◆ **REQUIREMENT**
Every line that holds "script" should be shown.

◇ ◇ ◇

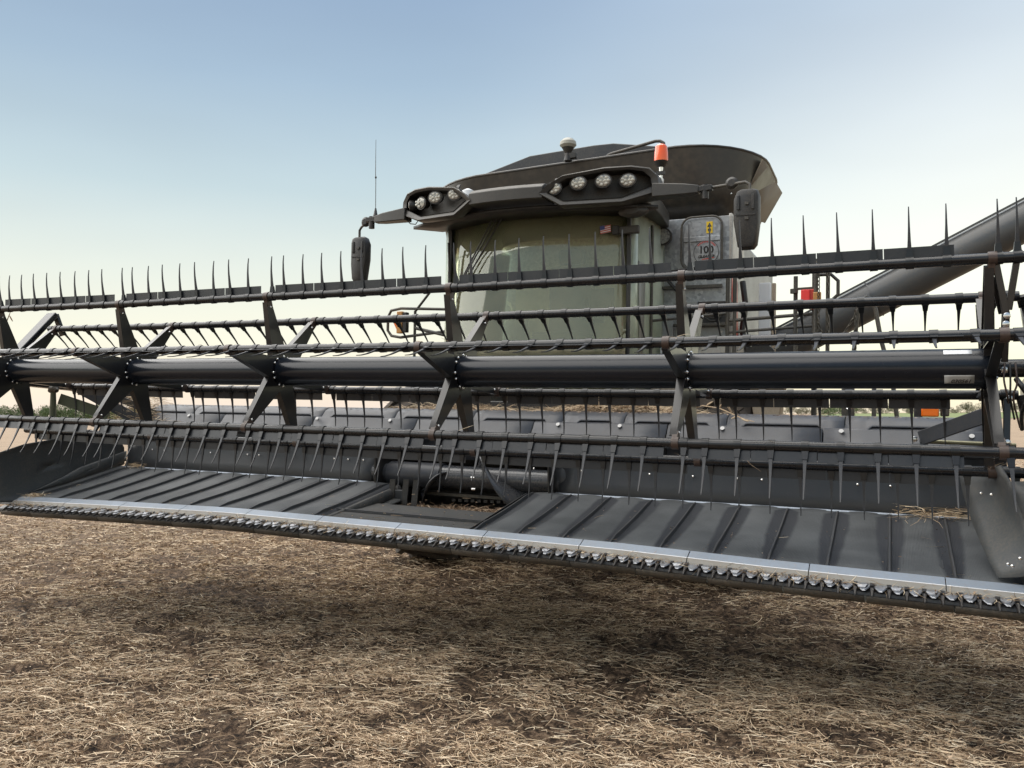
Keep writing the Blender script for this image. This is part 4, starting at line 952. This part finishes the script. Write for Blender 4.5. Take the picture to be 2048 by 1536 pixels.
# lettering seen through the left corner of the windshield, flag sticker, latch
lt = cpart('window_decal', MB().box((-.80, 7.255, 2.88), (.002, .002, .002)), 'ink')
t1 = ctext('RAL', .060, -.68, wy(.68)-.012, 2.975, 'frame', lt, bold=.001); t2 = ctext('W', .060, -.745, wy(.74)-.012, 2.905, 'frame', lt, bold=.001)
fl = cpart('flag_sticker', MB().box((.74, wy(.74)-.012, 3.31), (.098, .002, .066), Matrix.Rotation(R(-8), 3, 'Y')), 'white')
for k in range(4): cpart('flag_stripe', MB().box((.74+.0005*k, wy(.74)-.0145, 3.338-.0185*k), (.104, .002, .0085), Matrix.Rotation(R(-8), 3, 'Y')), 'redink', parent=fl)
cpart('flag_canton', MB().box((.712, wy(.74)-.0168, 3.326), (.045, .002, .036), Matrix.Rotation(R(-8), 3, 'Y')), 'blueink', parent=fl)
cpart('window_hinge', MB().box((.93, 7.17, 3.30), (.23, .05, .075)), 'plast', bevel=.012)
cpart('window_hinge', MB().box((.83, 7.15, 3.30), (.06, .06, .085)), 'black', bevel=.008)
# wipers: three thin arms leaning down-left
for a, b in (((-.27, 6.93, 3.52), (-.88, 7.16, 2.72)), ((-.22, 6.93, 3.52), (-.74, 7.08, 2.86)), ((-.17, 6.93, 3.52), (-.58, 7.02, 2.98))):
    cpart('wiper_arm', MB().tube([a, b], .008, 6), 'black')
cpart('wiper_blade', MB().bar((-.90, 7.14, 3.30), (-.84, 7.14, 2.20), .012, .03, up=(0, 1, 0)), 'black')

# roof and light bar ---------------------------------------------------
def yf(u_): return 6.50+.24*u_*u_
roof = []
for y, z, w in ((6.98, 3.60, 1.12), (7.1, 3.66, 1.16), (7.6, 3.70, 1.14), (8.1, 3.70, 1.08)):
    roof.append([(-w, y, 3.50), (-w, y, z-.06), (-w*.8, y, z), (0, y, z+.02), (w*.8, y, z), (w, y, z-.06), (w, y, 3.50)])
cpart('cab_roof', MB().loft(roof), 'plast', bevel=.01)
cpart('roof_underside', MB().loft([[(x, yf(x)+.16, 3.455) for x in lin(-1.25, 1.25, 15)], [(x, wy(min(.92, abs(x)))+.03, 3.46) for x in lin(-1.05, 1.05, 15)]], closed=False), 'black', thick=.03)
cpart('roof_gasket', MB().tube([(x, wy(x)-.01, 3.50) for x in ug], .03, 8), 'black')
OUT = [(.33, 3.53), (.40, 3.60), (.53, 3.682), (.87, 3.748), (1.08, 3.768), (1.22, 3.755), (1.285, 3.69), (1.30, 3.56), (1.02, 3.445), (.52, 3.412)]
INN = [(.40, 3.54), (.455, 3.585), (.56, 3.655), (.88, 3.715), (1.06, 3.732), (1.17, 3.722), (1.225, 3.675), (1.235, 3.60), (1.0, 3.490), (.54, 3.462)]
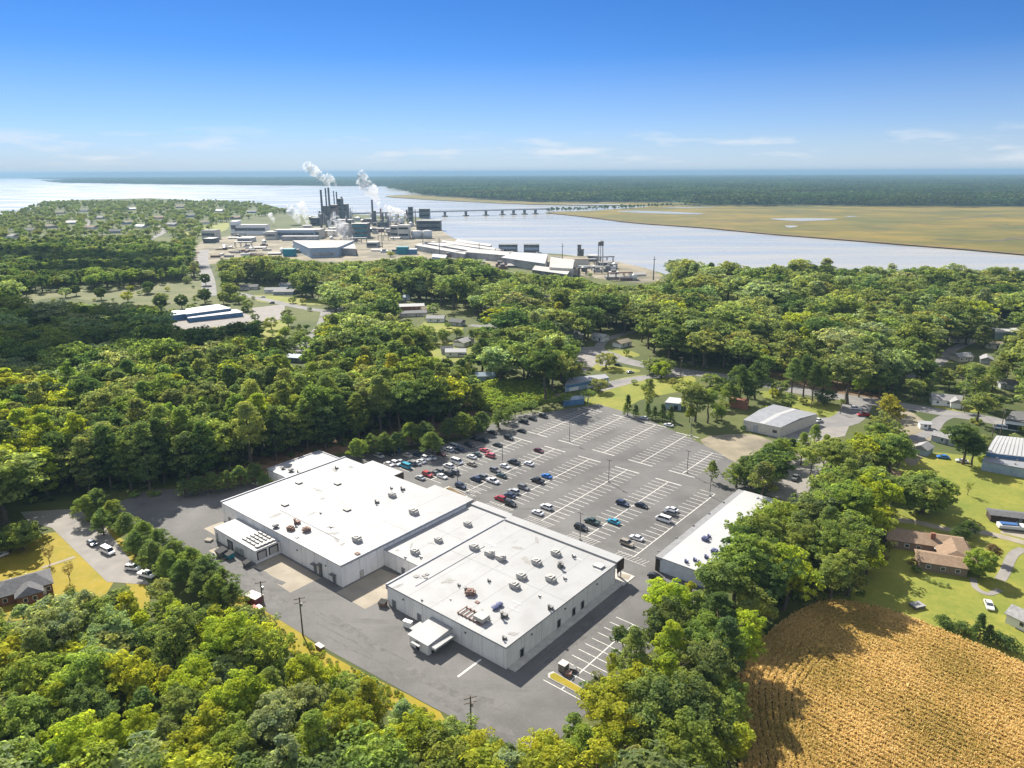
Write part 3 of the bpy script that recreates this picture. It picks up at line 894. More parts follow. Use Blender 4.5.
# lean-to porch
porch = MB().b2(-22.8, -16.6, -7.6, -0.06, 0, 2.75).build('porch', M['wall'], mall)
pr = MB()
pr.add([(-23.1, -7.9, 2.78), (-16.3, -7.9, 2.78), (-16.3, -0.07, 3.3), (-23.1, -0.07, 3.3), (-23.1, -7.9, 2.9), (-16.3, -7.9, 2.9), (-16.3, -0.07, 3.45), (-23.1, -0.07, 3.45)],
       [(3, 2, 1, 0), (4, 5, 6, 7), (0, 1, 5, 4), (1, 2, 6, 5), (2, 3, 7, 6), (3, 0, 4, 7)])
pr.build('porch_roof', M['roof_white'], porch)
MB().b2(-16.2, -14.6, -7.2, -0.8, 2.35, 2.5).b2(-16.2, -14.5, -7.3, -7.0, 1.9, 2.4).build_each('awning', M['roof_white'], porch)
MB().b2(-24.9, -23.2, -5.6, -2.2, 2.3, 2.45).b2(-21, -18.4, -8.8, -7.95, 2.1, 2.22).build_each('awning', M['roof_white'], porch)
MB().b2(-16.595, -16.54, -6.6, -5.4, 0.1, 2.2).b2(-16.595, -16.54, -4.2, -2.6, 0.9, 2.1).build_each('porch_window', M['dark'], porch)
MB().b2(-20.6, -19.4, -7.66, -7.603, 0.1, 2.1).build('porch_door', M['dark'], porch)

# rooftop units
unit_meshes = {}
def rooftop(kind, px, py, roof, z, s=1.0, m_='unit', rot=0.0, name=None):
    key = (kind, m_)
    nm = name or ['rooftop_unit', 'roof_vent', 'roof_pipe', 'roof_hatch'][kind]
    if key not in unit_meshes:
        o = rooftop_unit_mb(1.0, kind).build(nm, M[m_])
        unit_meshes[key] = o.data
    else:
        o = bpy.data.objects.new(nm, unit_meshes[key]); C.objects.link(o)
    a, b = AB(px, py, z)
    o.parent = roof
    o.location = (a, b, z)
    o.rotation_euler = (0, 0, rot)
    o.scale = (s, s, s)
    return o
zA, zB, zC, zn = HA + 0.22, HB_ + 0.22, HC + 0.22, 4.42
q6 = lambda x, y: (200 + x / 4, 480 + y / 4)
q2 = lambda x, y: (256 + x / 4, 330 + y / 4)
q7 = lambda x, y: (400 + x / 4, 500 + y / 4)
for x, y in ((340, 100), (550, 16), (395, 12), (588, 120)): rooftop(3, *q6(x, y), roofA, zA, 1.15, 'metal_dark')
for x, y in ((115, 699), (325, 615), (170, 610)): pass
rooftop(0, *q6(770, 66), roofA, zA, 1.1); rooftop(2, *q6(805, 42), roofA, zA, 1.6, 'metal_dark'); rooftop(2, *q6(762, 36), roofA, zA, 1.0, 'metal_dark')
rooftop(2, *q6(702, 94), roofA, zA, 1.5, 'metal_dark'); rooftop(0, *q6(857, 134), roofA, zA, 1.25); rooftop(1, *q6(303, 190), roofA, zA, 1.4, 'metal_dark')
rooftop(0, *q6(364, 200), roofA, zA, 0.95, 'rust', 0.3); rooftop(2, *q6(380, 178), roofA, zA, 2.0, 'rust'); rooftop(0, *q6(428, 204), roofA, zA, 1.0, 'rust', 1.2)
rooftop(3, *q6(388, 230), roofA, zA, 0.5, 'metal_dark'); rooftop(0, *q6(630, 244), roofA, zA, 1.2); rooftop(3, *q6(630, 296), roofA, zA, 0.7, 'rust')
rooftop(2, *q2(318, 556), roofA, zA, 1.3, 'metal_dark'); rooftop(2, *q6(480, 135), roofA, zA, 0.7, 'metal_dark'); rooftop(2, *q6(520, 190), roofA, zA, 0.8, 'metal')
rooftop(1, *q2(140, 566), roof_annex, zn, 1.5, 'metal_dark'); rooftop(1, *q2(108, 556), roof_annex, zn, 1.2, 'metal_dark'); rooftop(2, *q2(167, 574), roof_annex, zn, 1.5, 'metal_dark')
rooftop(0, *q6(955, 246), roofB, zB, 1.0); rooftop(0, *q6(862, 294), roofB, zB, 1.1); rooftop(0, *q7(272, 102), roofB, zB, 1.05)
rooftop(2, *q6(880, 312), roofB, zB, 0.9, 'metal'); rooftop(2, *q6(818, 312), roofB, zB, 0.8, 'metal')
for x, y in ((298, 196), (357, 220), (402, 238), (548, 256), (488, 313), (460, 350), (605, 323)): rooftop(0, *q7(x, y), roofC, zC, 1.15, rot=random.choice((0, 0, math.pi / 2, math.pi)))
rooftop(0, *q7(625, 220), roofC, zC, 1.15); rooftop(3, *q7(795, 266), roofC, zC, 1.4, 'metal'); rooftop(2, *q7(640, 274), roofC, zC, 2.2, 'metal_dark', 0.5)
rooftop(2, *q7(655, 318), roofC, zC, 1.1, 'metal'); rooftop(2, *q7(352, 328), roofC, zC, 1.0, 'metal_dark'); rooftop(2, *q7(690, 230), roofC, zC, 1.3, 'metal')
rooftop(0, *q7(284, 378), roofC, zC, 1.1, 'rust', 0.6); rooftop(2, *q7(262, 372), roofC, zC, 1.8, 'metal_dark'); rooftop(3, *q7(309, 410), roofC, zC, 0.55, 'rust')
rooftop(1, *q7(380, 436), roofC, zC, 1.25, 'blue_unit'); rooftop(1, *q7(398, 424), roofC, zC, 1.25, 'blue_unit'); rooftop(2, *q7(407, 474), roofC, zC, 2.0, 'metal_dark')
rooftop(2, *q7(595, 440), roofC, zC, 1.6, 'metal_dark'); rooftop(2, *q7(412, 560), roofC, zC, 1.2, 'metal_dark'); rooftop(2, *q7(232, 345), roofC, zC, 0.9, 'metal_dark')
rooftop(2, *q7(555, 388), roofC, zC, 0.8, 'metal'); rooftop(2, *q7(200, 400), roofC, zC, 0.5, 'metal'); rooftop(2, *q7(85, 404), roofC, zC, 0.6, 'metal_dark')
for x, y in ((95, 304), (108, 298), (103, 312), (64, 308)): rooftop(3, *q7(x, y), roofC, zC, 0.5, 'metal_dark')
# steel rack with condenser on the near roof, pipe racks on the dock roof
a0, b0 = AB(*q7(232, 455), zC); a1, b1 = AB(*q7(330, 498), zC)
rk = MB()
for k in range(7):
    a = a0 + (a1 - a0) * k / 6
    rk.b2(a - 0.12, a + 0.12, b0 - 0.2, b0 + 3.2, zC + 0.35, zC + 0.5)
rk.b2(a0 - 0.2, a1 + 0.2, b0 - 0.1, b0 + 0.1, zC + 0.1, zC + 0.34); rk.b2(a0 - 0.2, a1 + 0.2, b0 + 2.8, b0 + 3.0, zC + 0.1, zC + 0.34)
rk.build_each('steel_rack_bar', M['rust'], roofC)
MB().b2(a1 - 2.6, a1 + 0.3, b0 + 0.2, b0 + 2.7, zC + 0.5, zC + 1.5).build('condenser', M['unit'], roofC)
rk = MB()
for r_ in range(4):
    for c_ in range(5):
        a, b = -91.5 + r_ * 2.2, -8.9 + c_ * 1.25
        rk.b2(a, a + 1.7, b, b + 0.55, 4.2, 4.5)
for r_ in range(4): rk.b2(-91.4 + r_ * 2.2, -91.2 + r_ * 2.2, -9.3, -3.3, 4.13, 4.2)
rk.b2(-84.4, -83.4, -9.2, -4.0, 4.14, 4.55)
rk.build_each('condenser_coil', M['metal_dark'], roof_dock)

# second white store row at the right of the car park
row = thing('store_row', 'low white roofed store row half hidden under trees beside the car park', 'building', (O.x, O.y, 0), TH)
MB().b2(6.4, 19.6, 57.6, 113, 0, 4.2).build('wall', mat('blue_grey_block', (0.50, 0.53, 0.56), 0.85, var=0.1, scale=0.6), row)
rowroof = MB().b2(7.0, 19.8, 57.4, 113.2, 4.2, 4.45).build('roof', M['roof_clean'], row)
MB().b2(5.0, 6.95, 57.4, 113.2, 3.7, 4.35).build('canopy', mat('canopy_grey', (0.22, 0.22, 0.22), 0.8, var=.1, scale=.5), row)
en = MB().b2(5.2, 6.3, 57.9, 60.5, 0.05, 3.0).build('entrance', M['tan_shop'], row)
MB().b2(5.05, 6.35, 57.5, 57.85, 0, 3.65).b2(5.0, 5.2, 57.86, 60.6, 2.9, 3.65).build('entrance_frame', M['wood_dark'], en)
q5 = lambda x, y: (640 + x / 6.4, 460 + y / 6.4)
for x, y in ((120, 586), (235, 498), (343, 420), (444, 343), (536, 272)):
    a, b = AB(*q5(x, y), 4.4)
    MB().b2(a - 0.25, a + 0.15, b - 0.35, b + 0.35, 4.36, 4.6).build('canopy_light', M['metal_dark'], row)
for x, y, s in ((420, 515, 1.2), (436, 498, 1.0), (290, 660, 1.0), (345, 650, 1.0), (375, 660, 0.8), (418, 632, 1.1), (480, 595, 1.3), (520, 600, 1.0)):
    rooftop(2 if s < 1.2 else 0, *q5(x, y), rowroof, 4.45, s * 1.3 if s < 1.2 else 0.9, 'blue_unit')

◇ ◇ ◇

◆ **EXERCISE ANSWER**
Keep writing the Blender script for this image. This is part 4, starting at line 952. This part finishes the script. Write for Blender 4.5. Take the picture to be 2048 by 1536 pixels.
Write part 3 of the bpy script that recreates this picture. It picks up at line 894. More parts follow. Use Blender 4.5.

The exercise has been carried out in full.